Combining this willingness to experiment with the patience to measure results in years rather than in quarters could yield a better use of the legal team’s budget, Winmill said.
“Managing outside legal costs doesn’t mean costs go down,” he said, “but we’re going to know what we’re buying and will get a fair price for what we’re buying.”
Winmill is an advocate of legal teams partnering with their procurement colleagues to tap their expertise in getting better deals.
“There are people in corporations that are good at buying things,” he said. “They have market intelligence. They can help manage outside advisors and suppliers strategically. Many are in procurement.”
It’s best to start small on a cost-saving journey, he said. Pick a matter that won’t rock the company if the experiment fails.
“How many corporate initiatives died because they envisioned some sort of cold fusion in a jar?” he said. “Start small. Pivot something that maybe you’re curious about that doesn’t really matter.”
Recommending that legal chiefs try to get quick wins to build momentum for bigger change isn’t novel advice; the twist is to work with procurement to help guide the project.
“Practical innovation is combining two things that already exist,” he said. “With legal procurement, you’re taking practices that procurement [is] using successfully and bringing that into legal.”
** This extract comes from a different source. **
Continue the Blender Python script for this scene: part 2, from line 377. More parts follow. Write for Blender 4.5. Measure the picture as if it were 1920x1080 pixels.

Doing nothing isn’t an option, he said. “Demand for legal services is through the roof in corporate America,” he said. “So prices are through the roof. Legal departments are beleaguered in the sense they have more needs than resources. It’s a universal complaint. It applies to the biggest and best funded organizations in the world. They’ve been working on this problem for 20-30 years. Legal costs are a one-way ticket to the moon.”